## [To do]
Without the pictures, return exactly the lines from the one with "Write a Blender" through the one with "COL = SC.collection". Both end lines belong in the copy.

+++ Raw data

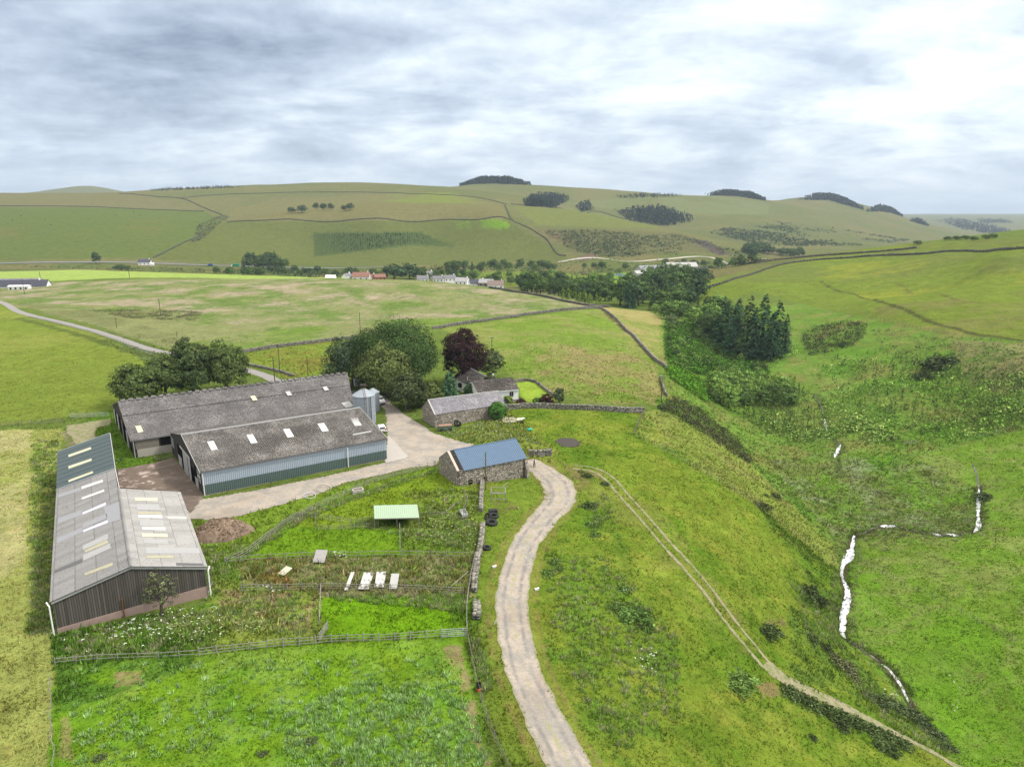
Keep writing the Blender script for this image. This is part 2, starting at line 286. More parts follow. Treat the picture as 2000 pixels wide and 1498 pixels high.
reg([(1640,1060),(1500,900),(1640,880),(1800,900),(1900,960),(1900,1030),(1720,1090)],L(148,166,128),.4,100,420,mixn=.5,ns=4.,nk=1,thr=.24)
reg([(1640,1060),(1500,900),(1640,880),(1800,900),(1900,960),(1900,1030),(1720,1090)],L(108,158,40),.2,100,420,mixn=.7,ns=10.,nk=2,thr=.16)
# bank east of the fence
reg([(1250,805),(1290,800),(1400,860),(1470,910),(1520,960),(1640,1080),(1640,1120),(1480,990),(1390,935),(1240,850)],L(130,154,66),.3,60,300)
reg([(1250,805),(1290,800),(1400,860),(1470,910),(1520,960),(1640,1080),(1640,1120),(1480,990),(1390,935),(1240,850)],L(146,148,88),.3,60,300,mixn=.45,ns=4.,thr=.05)
# plateau field and foreground to the burn
G1=L(124,152,50); G2=L(108,148,38)
reg([(950,800),(1000,790),(1250,803),(1240,850),(1390,935),(1480,990),(1640,1120),(1640,1250),(1760,1370),(1900,1498),(1980,1600),(1000,1700),(960,1240),(900,960),(1040,900),(870,850)],G1,.14,30,220)
reg([(950,800),(1250,803),(1390,935),(1640,1120),(1760,1370),(1980,1600),(1000,1700),(900,960),(870,850)],L(150,166,66),.16,30,220,mixn=.6,ns=5.,nk=3,thr=.1)
reg([(950,800),(1250,803),(1390,935),(1640,1120),(1760,1370),(1980,1600),(1000,1700),(900,960),(870,850)],L(84,132,30),.2,30,220,mixn=.6,ns=7.,nk=1,thr=.12)
reg([(1060,1080),(1180,980),(1240,1100),(1330,1250),(1330,1420),(1200,1600),(1130,1400),(1050,1250)],L(98,138,46),.3,30,220,mixn=.7,ns=4.5,nk=2,thr=.08)
reg([(1480,990),(1640,1120),(1650,1260),(1560,1180),(1540,1080)],L(74,108,40),.45,30,220,mixn=.75,ns=4.)
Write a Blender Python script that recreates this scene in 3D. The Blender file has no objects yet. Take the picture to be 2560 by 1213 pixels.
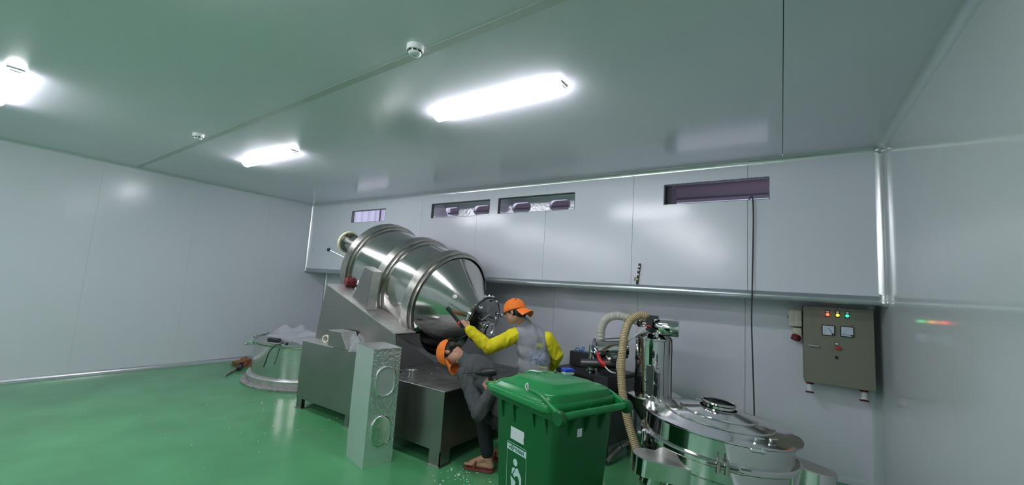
import bpy, bmesh, math, random
from mathutils import Vector, Matrix, noise
V = Vector
PI = math.pi
random.seed(7)
SC = bpy.context.scene
COL = SC.collection

# ------------------------------------------------------------------ camera, world, lamps' strength, exposure
cam_d = bpy.data.cameras.new('camera'); cam = bpy.data.objects.new('camera', cam_d); COL.objects.link(cam)
SC.camera = cam
yaw, pitch, roll = -0.5878, 0.1098, 0.0646
cy_, sy_, cp_, sp_ = math.cos(yaw), math.sin(yaw), math.cos(pitch), math.sin(pitch)
fw = V((sy_*cp_, cy_*cp_, sp_)); rt = V((cy_, -sy_, 0)); upv = rt.cross(fw)
rr = math.cos(roll)*rt + math.sin(roll)*upv
uu = -math.sin(roll)*rt + math.cos(roll)*upv
cam.matrix_world = Matrix(((rr.x, uu.x, -fw.x, 0), (rr.y, uu.y, -fw.y, 0), (rr.z, uu.z, -fw.z, 1.6), (0, 0, 0, 1)))
cam_d.sensor_width = 36.0; cam_d.sensor_fit = 'HORIZONTAL'; cam_d.lens = 1018.0/2560*36
cam_d.clip_start = 0.02

w = bpy.data.worlds.new('sky'); SC.world = w; w.use_nodes = True
w.node_tree.nodes['Background'].inputs[0].default_value = (0.72, 0.72, 0.90, 1)
w.node_tree.nodes['Background'].inputs[1].default_value = 0.6
LAMP = 17.0
SC.view_settings.view_transform = 'Standard'
SC.view_settings.look = 'None'
SC.view_settings.gamma = 1.0
SC.view_settings.use_curve_mapping = False
SC.view_settings.exposure = 1.2

# ------------------------------------------------------------------ materials
def srgb(r, g, b):
    return tuple(((c/255)/12.92 if c/255 <= 0.04045 else ((c/255+0.055)/1.055)**2.4) for c in (r, g, b)) + (1,)
def mat(name, col, rough=0.5, metal=0.0, spec=0.5, var=0.0, vscale=3.0, bump=0.0, bscale=40.0, bstretch=(1, 1, 1), emit=None, estr=0.0,
        alpha=1.0, rvar=0.0, coat=0.0, trans=0.0, col2=None, thresh=None, aniso=0.0):
    m = bpy.data.materials.new(name); m.use_nodes = True
    nt = m.node_tree; b = nt.nodes['Principled BSDF']; L = nt.links
    c = col if len(col) == 4 else tuple(col)+(1,)
    b.inputs['Base Color'].default_value = c
    b.inputs['Roughness'].default_value = rough
    b.inputs['Metallic'].default_value = metal
    b.inputs['Specular IOR Level'].default_value = spec
    b.inputs['Alpha'].default_value = alpha
    b.inputs['Coat Weight'].default_value = coat
    b.inputs['Coat Roughness'].default_value = 0.08
    b.inputs['Transmission Weight'].default_value = trans
    if aniso: b.inputs['Anisotropic'].default_value = aniso
    if emit:
        b.inputs['Emission Color'].default_value = emit if len(emit) == 4 else tuple(emit)+(1,)
        b.inputs['Emission Strength'].default_value = estr
    if var or rvar or bump:
        tc = nt.nodes.new('ShaderNodeTexCoord')
    if var:
        n = nt.nodes.new('ShaderNodeTexNoise'); n.inputs['Scale'].default_value = vscale; n.inputs['Detail'].default_value = 4
        L.new(tc.outputs['Object'], n.inputs['Vector'])
        r = nt.nodes.new('ShaderNodeValToRGB')
        d = col2 if col2 else tuple(x*(1-var) for x in c[:3])+(1,)
        e = tuple(min(1, x*(1+var)) for x in c[:3])+(1,)
        r.color_ramp.elements[0].position = thresh[0] if thresh else 0.3
        r.color_ramp.elements[1].position = thresh[1] if thresh else 0.7
        r.color_ramp.elements[0].color = d; r.color_ramp.elements[1].color = c if col2 else e
        L.new(n.outputs['Fac'], r.inputs['Fac']); L.new(r.outputs['Color'], b.inputs['Base Color'])
    if rvar:
        n = nt.nodes.new('ShaderNodeTexNoise'); n.inputs['Scale'].default_value = 6; n.inputs['Detail'].default_value = 5
        L.new(tc.outputs['Object'], n.inputs['Vector'])
        mr = nt.nodes.new('ShaderNodeMapRange'); mr.inputs['To Min'].default_value = max(0.02, rough-rvar); mr.inputs['To Max'].default_value = rough+rvar
        L.new(n.outputs['Fac'], mr.inputs['Value']); L.new(mr.outputs['Result'], b.inputs['Roughness'])
    if bump:
        mp = nt.nodes.new('ShaderNodeMapping'); mp.inputs['Scale'].default_value = bstretch
        L.new(tc.outputs['Object'], mp.inputs['Vector'])
        n = nt.nodes.new('ShaderNodeTexNoise'); n.inputs['Scale'].default_value = bscale; n.inputs['Detail'].default_value = 3
        L.new(mp.outputs['Vector'], n.inputs['Vector'])
        bp = nt.nodes.new('ShaderNodeBump'); bp.inputs['Strength'].default_value = bump; bp.inputs['Distance'].default_value = 0.01
        L.new(n.outputs['Fac'], bp.inputs['Height']); L.new(bp.outputs['Normal'], b.inputs['Normal'])
    return m

M = {}
M['panel'] = mat('painted_panel', (0.70, 0.72, 0.785), 0.2, bump=0.02, bscale=2.0, rvar=0.04)
M['panelr'] = mat('painted_panel_glossy', (0.64, 0.69, 0.71), 0.1, bump=0.01, bscale=1.5)
M['ceil'] = mat('ceiling_panel', (0.75, 0.74, 0.83), 0.2, bump=0.015, bscale=2.0)
M['core'] = mat('panel_core', (0.10, 0.11, 0.11), 0.8)
M['foam'] = mat('foam_edge', (0.16, 0.17, 0.17), 0.9, var=0.5, vscale=60)
M['strip'] = mat('joint_strip', (0.55, 0.56, 0.57), 0.4)
M['ledge'] = mat('ledge_profile', (0.42, 0.46, 0.48), 0.25, 0.6)
M['alu'] = mat('aluminium_trim', (0.72, 0.74, 0.75), 0.28, 0.85)
M['cove'] = mat('painted_cove', (0.60, 0.66, 0.68), 0.25, 0.2)
M['floor'] = mat('green_epoxy', (0.09, 0.34, 0.145), 0.2, var=0.16, vscale=1.3, rvar=0.05, bump=0.03, bscale=2.5)
M['steel'] = mat('brushed_steel', (0.56, 0.555, 0.53), 0.14, 1.0, var=0.06, vscale=5, rvar=0.05, bump=0.03, bscale=30, bstretch=(0.3, 1, 1))
M['band'] = mat('ring_steel', (0.46, 0.45, 0.42), 0.3, 1.0, var=0.15, vscale=14, rvar=0.08)
M['satin'] = mat('satin_steel', (0.34, 0.325, 0.315), 0.33, 1.0, var=0.08, vscale=3, rvar=0.06, bump=0.03, bscale=60, bstretch=(1, 1, 0.1))
M['dusty'] = mat('dusty_steel', (0.26, 0.26, 0.255), 0.42, 0.8, var=0.3, vscale=9, rvar=0.1, bump=0.05, bscale=90)
M['lidsteel'] = mat('lid_steel', (0.33, 0.33, 0.32), 0.16, 1.0, var=0.2, vscale=14, bump=0.1, bscale=12)
M['plate'] = mat('pale_steel', (0.66, 0.64, 0.63), 0.4, 0.8, var=0.12, vscale=12)
M['mirror'] = mat('polished_steel', (0.66, 0.66, 0.65), 0.07, 1.0, rvar=0.02, bump=0.02, bscale=5)
M['lidmir'] = mat('lid_polished_steel', (0.62, 0.62, 0.62), 0.11, 1.0, rvar=0.05, bump=0.05, bscale=3)
M['chrome'] = mat('chrome', (0.78, 0.78, 0.78), 0.1, 1.0)
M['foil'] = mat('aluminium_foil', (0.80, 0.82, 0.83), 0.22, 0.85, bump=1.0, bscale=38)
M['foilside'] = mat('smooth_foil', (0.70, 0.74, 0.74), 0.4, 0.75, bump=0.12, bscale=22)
M['foilin'] = mat('foil_lining', (0.75, 0.76, 0.8), 0.3, 0.8, bump=0.4, bscale=25)
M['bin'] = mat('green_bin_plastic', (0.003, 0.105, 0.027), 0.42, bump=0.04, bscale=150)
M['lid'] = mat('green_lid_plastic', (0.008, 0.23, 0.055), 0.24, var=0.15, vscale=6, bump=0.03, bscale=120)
M['black'] = mat('black_plastic', (0.012, 0.012, 0.013), 0.4)
M['rubber'] = mat('black_rubber', (0.018, 0.02, 0.022), 0.6)
M['dark'] = mat('dark_void', (0.01, 0.01, 0.012), 0.8)
M['white'] = mat('white_plastic', (0.78, 0.8, 0.82), 0.35)
M['paper'] = mat('white_paper', (0.72, 0.74, 0.78), 0.6, bump=0.1, bscale=60)
M['decal'] = mat('pale_print', (0.55, 0.72, 0.72), 0.5)
M['decaldark'] = mat('dark_print', (0.01, 0.06, 0.04), 0.5)
M['cream'] = mat('cream_rubber', (0.82, 0.76, 0.50), 0.5)
M['red'] = mat('red_plastic', (0.55, 0.02, 0.02), 0.4)
M['darkred'] = mat('dark_red_plastic', (0.16, 0.012, 0.02), 0.45)
M['blue'] = mat('blue_plastic', (0.01, 0.05, 0.5), 0.35)
M['bluehose'] = mat('blue_tube', (0.02, 0.15, 0.55), 0.35)
M['hosew'] = mat('white_hose', (0.62, 0.61, 0.55), 0.45)
M['hoseb'] = mat('beige_hose', (0.62, 0.50, 0.30), 0.4)
M['hoserib'] = mat('beige_rib', (0.30, 0.22, 0.10), 0.5)
M['graybox'] = mat('gray_olive_enamel', (0.21, 0.215, 0.165), 0.42, bump=0.03, bscale=200)
M['boxside'] = mat('gray_enamel_trim', (0.17, 0.18, 0.14), 0.45)
M['ivory'] = mat('ivory_plastic', (0.58, 0.57, 0.47), 0.4)
M['anth'] = mat('anthracite_paint', (0.035, 0.035, 0.04), 0.42, 0.2, bump=0.05, bscale=150)
M['vacside'] = mat('dark_satin_steel', (0.12, 0.12, 0.12), 0.35, 0.9)
M['purple'] = mat('purple_primer_steel', (0.14, 0.105, 0.13), 0.6)
M['clad'] = mat('lavender_cladding', (0.62, 0.62, 0.72), 0.6)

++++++

## [Correct answer]
Write a Blender Python script that recreates this scene in 3D. The Blender file has no objects yet. Take the picture to be 2560 by 1213 pixels.
import bpy, bmesh, math, random
from mathutils import Vector, Matrix, noise
V = Vector
PI = math.pi
random.seed(7)
SC = bpy.context.scene
COL = SC.collection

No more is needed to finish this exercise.